# Data excerpt:
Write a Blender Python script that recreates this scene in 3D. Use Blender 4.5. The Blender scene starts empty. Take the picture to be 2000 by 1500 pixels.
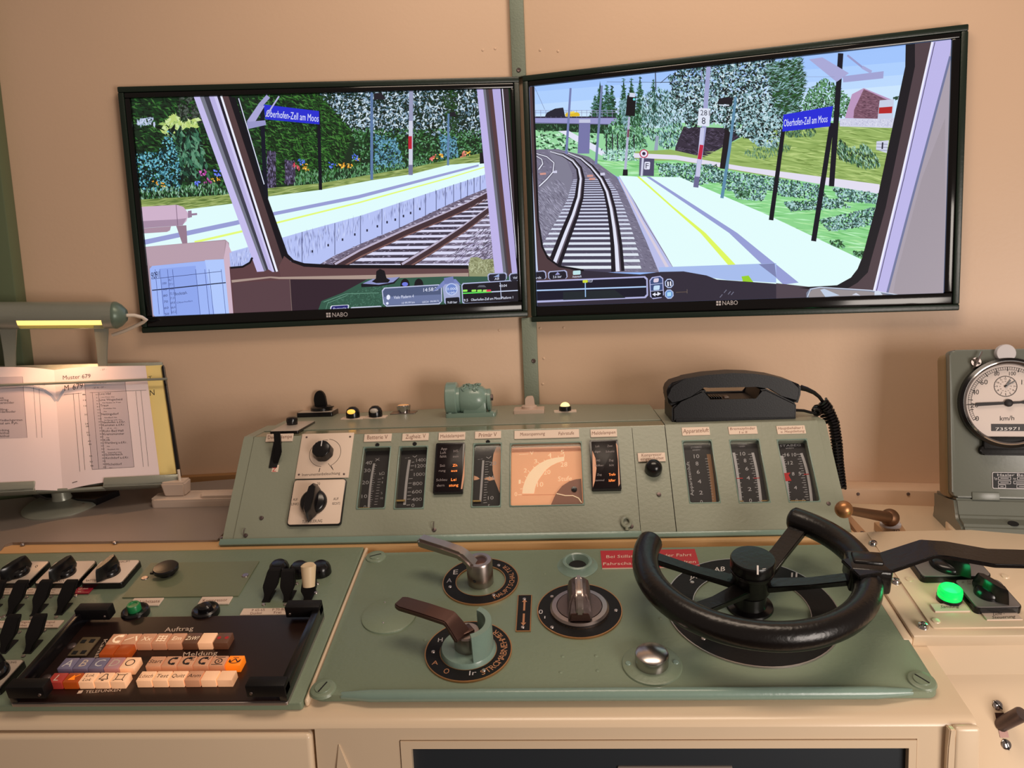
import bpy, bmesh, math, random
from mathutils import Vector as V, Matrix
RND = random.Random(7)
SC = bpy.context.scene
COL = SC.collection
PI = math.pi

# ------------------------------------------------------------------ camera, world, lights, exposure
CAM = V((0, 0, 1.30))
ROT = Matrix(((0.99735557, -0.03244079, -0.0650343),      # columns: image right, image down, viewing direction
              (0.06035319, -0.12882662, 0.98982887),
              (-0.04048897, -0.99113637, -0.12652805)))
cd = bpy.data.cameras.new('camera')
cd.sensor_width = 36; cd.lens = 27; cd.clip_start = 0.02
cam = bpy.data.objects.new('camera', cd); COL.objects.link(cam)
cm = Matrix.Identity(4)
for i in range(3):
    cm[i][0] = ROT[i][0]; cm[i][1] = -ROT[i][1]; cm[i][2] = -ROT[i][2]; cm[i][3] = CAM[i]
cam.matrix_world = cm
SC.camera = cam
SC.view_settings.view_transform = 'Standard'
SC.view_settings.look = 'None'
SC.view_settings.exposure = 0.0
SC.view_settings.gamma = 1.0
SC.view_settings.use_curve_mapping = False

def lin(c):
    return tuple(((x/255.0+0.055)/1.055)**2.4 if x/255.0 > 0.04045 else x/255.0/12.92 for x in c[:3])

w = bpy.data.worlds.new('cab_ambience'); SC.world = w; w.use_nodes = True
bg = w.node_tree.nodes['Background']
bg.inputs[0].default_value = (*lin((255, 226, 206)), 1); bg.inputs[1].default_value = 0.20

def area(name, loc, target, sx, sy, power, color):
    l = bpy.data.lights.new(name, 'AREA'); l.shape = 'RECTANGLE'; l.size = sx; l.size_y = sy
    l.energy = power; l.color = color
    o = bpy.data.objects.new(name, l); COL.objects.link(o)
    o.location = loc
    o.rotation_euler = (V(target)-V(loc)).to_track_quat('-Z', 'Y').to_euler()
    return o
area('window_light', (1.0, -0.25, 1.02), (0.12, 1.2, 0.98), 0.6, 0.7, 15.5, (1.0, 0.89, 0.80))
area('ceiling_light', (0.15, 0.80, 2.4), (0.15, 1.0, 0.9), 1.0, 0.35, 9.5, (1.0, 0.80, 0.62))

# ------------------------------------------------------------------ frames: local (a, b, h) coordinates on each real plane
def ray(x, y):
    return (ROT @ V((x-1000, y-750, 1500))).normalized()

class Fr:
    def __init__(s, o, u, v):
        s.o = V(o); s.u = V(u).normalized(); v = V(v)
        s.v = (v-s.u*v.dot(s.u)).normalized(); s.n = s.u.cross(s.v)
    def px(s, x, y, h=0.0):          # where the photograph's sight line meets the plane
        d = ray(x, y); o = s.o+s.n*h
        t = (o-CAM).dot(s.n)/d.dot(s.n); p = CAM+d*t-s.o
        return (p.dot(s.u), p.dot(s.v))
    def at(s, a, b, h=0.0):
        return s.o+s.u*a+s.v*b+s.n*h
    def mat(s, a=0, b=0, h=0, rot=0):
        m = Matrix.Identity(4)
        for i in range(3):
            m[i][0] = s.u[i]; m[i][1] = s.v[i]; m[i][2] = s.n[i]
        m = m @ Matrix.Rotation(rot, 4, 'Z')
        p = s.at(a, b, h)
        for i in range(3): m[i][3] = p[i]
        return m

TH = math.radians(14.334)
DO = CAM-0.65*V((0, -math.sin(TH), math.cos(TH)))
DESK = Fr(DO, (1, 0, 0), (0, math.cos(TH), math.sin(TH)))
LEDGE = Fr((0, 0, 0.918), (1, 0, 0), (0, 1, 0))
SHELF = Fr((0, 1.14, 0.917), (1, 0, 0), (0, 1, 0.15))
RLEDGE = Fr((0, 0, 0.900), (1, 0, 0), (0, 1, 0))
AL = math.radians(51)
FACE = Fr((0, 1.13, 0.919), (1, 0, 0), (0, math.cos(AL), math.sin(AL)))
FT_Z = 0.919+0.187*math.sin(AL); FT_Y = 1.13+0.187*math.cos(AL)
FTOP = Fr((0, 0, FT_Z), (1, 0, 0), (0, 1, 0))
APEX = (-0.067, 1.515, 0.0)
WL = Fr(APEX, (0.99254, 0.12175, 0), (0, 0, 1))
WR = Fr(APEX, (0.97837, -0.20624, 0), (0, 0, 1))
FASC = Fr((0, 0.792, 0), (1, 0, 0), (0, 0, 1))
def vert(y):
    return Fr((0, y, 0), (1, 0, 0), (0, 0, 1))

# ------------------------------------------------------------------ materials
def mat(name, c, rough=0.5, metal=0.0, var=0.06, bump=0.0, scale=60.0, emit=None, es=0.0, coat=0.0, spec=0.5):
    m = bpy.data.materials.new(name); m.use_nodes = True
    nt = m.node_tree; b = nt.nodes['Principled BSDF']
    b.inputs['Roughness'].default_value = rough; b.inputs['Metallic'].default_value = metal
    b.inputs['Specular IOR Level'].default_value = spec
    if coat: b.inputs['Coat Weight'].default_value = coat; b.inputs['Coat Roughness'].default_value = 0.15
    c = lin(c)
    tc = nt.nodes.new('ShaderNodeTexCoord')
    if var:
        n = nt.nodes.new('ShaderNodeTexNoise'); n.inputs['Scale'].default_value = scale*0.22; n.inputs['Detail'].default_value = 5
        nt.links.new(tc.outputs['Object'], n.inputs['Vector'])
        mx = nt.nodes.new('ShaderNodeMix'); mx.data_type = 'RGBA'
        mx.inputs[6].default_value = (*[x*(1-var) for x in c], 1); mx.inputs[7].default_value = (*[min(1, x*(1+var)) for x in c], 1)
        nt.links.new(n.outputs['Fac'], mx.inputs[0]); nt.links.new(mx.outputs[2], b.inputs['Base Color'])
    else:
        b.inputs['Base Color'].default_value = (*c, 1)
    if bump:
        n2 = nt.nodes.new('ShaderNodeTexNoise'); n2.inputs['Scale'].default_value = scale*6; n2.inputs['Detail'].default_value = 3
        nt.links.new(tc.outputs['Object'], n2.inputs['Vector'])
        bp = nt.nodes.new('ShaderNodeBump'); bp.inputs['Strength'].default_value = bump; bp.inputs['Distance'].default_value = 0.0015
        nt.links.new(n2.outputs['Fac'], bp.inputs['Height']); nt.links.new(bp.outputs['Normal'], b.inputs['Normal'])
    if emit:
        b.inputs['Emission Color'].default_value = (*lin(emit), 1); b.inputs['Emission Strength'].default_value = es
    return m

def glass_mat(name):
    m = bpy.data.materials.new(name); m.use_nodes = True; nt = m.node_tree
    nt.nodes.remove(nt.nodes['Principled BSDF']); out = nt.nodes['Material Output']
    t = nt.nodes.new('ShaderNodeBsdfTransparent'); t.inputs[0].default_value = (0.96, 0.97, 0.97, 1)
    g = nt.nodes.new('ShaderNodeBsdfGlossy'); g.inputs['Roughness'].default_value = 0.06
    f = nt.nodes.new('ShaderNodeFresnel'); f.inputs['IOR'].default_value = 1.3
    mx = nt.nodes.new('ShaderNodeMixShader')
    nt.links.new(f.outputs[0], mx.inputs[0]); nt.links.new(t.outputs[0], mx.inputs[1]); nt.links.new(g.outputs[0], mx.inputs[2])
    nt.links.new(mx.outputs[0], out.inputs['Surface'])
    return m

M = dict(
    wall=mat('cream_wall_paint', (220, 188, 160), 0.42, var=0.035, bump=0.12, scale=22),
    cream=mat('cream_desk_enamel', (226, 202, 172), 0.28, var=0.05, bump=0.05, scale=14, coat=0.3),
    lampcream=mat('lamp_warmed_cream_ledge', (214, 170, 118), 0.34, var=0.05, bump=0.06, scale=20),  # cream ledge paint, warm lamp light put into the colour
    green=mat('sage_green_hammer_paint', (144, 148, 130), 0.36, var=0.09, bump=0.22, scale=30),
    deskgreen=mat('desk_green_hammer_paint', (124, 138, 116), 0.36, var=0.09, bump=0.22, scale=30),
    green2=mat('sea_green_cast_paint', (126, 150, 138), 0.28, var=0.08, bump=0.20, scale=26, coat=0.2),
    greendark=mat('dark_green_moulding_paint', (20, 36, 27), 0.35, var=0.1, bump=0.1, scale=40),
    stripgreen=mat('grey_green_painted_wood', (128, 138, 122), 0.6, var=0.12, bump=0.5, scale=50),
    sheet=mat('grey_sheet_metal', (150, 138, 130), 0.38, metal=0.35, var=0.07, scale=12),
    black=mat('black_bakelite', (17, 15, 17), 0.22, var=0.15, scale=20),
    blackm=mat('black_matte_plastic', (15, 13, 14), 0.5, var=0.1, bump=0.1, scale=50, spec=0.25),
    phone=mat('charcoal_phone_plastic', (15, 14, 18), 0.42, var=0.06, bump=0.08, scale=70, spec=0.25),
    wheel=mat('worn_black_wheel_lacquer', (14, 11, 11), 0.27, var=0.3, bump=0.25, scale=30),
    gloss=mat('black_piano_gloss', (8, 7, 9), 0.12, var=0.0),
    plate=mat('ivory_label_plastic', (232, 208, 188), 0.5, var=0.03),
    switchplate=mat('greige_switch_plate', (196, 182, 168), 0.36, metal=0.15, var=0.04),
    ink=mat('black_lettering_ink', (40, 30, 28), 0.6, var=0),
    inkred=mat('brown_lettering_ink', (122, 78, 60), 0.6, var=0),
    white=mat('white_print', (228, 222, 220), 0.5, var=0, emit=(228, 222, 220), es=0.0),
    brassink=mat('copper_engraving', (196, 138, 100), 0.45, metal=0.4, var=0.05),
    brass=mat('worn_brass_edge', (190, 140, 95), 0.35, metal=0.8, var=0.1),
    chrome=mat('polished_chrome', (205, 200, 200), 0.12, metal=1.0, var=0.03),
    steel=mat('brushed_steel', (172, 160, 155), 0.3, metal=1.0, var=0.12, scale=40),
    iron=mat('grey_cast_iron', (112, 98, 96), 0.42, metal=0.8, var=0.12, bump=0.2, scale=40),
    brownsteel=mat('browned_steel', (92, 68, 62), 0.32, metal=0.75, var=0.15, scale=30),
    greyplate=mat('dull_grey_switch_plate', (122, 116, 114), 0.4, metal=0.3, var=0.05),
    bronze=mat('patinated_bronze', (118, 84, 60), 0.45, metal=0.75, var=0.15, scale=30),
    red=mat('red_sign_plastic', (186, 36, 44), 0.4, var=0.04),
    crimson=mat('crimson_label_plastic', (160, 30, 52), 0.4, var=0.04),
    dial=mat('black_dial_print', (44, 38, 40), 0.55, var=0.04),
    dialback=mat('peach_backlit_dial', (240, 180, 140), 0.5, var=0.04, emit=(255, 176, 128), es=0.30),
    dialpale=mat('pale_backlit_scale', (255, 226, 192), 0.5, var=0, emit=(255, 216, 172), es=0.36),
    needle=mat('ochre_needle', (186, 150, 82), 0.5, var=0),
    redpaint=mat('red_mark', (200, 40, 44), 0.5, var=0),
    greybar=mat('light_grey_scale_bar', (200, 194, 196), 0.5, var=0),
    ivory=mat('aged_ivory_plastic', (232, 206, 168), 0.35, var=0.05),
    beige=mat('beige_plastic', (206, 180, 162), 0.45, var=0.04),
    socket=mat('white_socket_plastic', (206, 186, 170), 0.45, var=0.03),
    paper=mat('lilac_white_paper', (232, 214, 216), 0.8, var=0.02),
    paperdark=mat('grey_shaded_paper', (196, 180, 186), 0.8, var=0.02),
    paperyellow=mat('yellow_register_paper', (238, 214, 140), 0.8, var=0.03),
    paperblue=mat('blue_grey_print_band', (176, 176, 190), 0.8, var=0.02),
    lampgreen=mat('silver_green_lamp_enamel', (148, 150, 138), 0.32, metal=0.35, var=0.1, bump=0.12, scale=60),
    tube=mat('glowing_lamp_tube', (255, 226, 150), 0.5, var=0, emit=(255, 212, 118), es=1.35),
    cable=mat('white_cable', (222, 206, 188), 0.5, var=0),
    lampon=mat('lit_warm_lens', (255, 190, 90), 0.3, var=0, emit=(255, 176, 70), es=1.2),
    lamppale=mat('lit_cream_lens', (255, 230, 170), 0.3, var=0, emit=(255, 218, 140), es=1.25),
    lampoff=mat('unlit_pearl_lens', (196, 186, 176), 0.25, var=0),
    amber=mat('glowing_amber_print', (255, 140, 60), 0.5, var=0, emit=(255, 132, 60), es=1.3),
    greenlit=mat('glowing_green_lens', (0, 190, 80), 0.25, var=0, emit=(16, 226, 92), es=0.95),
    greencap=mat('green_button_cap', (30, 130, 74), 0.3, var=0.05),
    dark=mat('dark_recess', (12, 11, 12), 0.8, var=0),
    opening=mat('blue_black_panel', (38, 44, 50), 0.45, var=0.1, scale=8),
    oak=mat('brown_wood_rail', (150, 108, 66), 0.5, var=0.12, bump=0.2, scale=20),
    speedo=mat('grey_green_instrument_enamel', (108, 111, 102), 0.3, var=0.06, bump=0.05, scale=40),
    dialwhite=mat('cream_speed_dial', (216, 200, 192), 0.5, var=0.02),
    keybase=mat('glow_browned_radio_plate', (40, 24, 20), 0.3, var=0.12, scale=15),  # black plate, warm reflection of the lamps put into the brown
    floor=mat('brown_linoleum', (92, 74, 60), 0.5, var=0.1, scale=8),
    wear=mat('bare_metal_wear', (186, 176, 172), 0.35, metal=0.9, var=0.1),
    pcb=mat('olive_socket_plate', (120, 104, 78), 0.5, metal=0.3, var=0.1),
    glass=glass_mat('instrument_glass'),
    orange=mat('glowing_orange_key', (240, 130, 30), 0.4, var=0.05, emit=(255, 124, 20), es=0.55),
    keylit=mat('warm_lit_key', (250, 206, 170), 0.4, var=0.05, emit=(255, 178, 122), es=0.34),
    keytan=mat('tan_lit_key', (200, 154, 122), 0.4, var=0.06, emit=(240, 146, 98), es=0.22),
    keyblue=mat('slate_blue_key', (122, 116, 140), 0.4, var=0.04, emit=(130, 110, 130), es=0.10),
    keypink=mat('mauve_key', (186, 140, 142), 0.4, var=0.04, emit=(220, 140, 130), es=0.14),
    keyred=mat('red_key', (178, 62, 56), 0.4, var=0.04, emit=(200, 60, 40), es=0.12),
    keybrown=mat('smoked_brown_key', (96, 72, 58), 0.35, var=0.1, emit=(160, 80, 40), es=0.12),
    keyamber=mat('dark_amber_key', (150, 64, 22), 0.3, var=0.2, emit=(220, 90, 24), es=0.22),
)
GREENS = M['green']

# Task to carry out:
Quote, exactly and only, the lines from the first line of the data above through the line containing "PI = math.pi". The pictures do not belong in it.

# The reply:
Write a Blender Python script that recreates this scene in 3D. Use Blender 4.5. The Blender scene starts empty. Take the picture to be 2000 by 1500 pixels.
import bpy, bmesh, math, random
from mathutils import Vector as V, Matrix
RND = random.Random(7)
SC = bpy.context.scene
COL = SC.collection
PI = math.pi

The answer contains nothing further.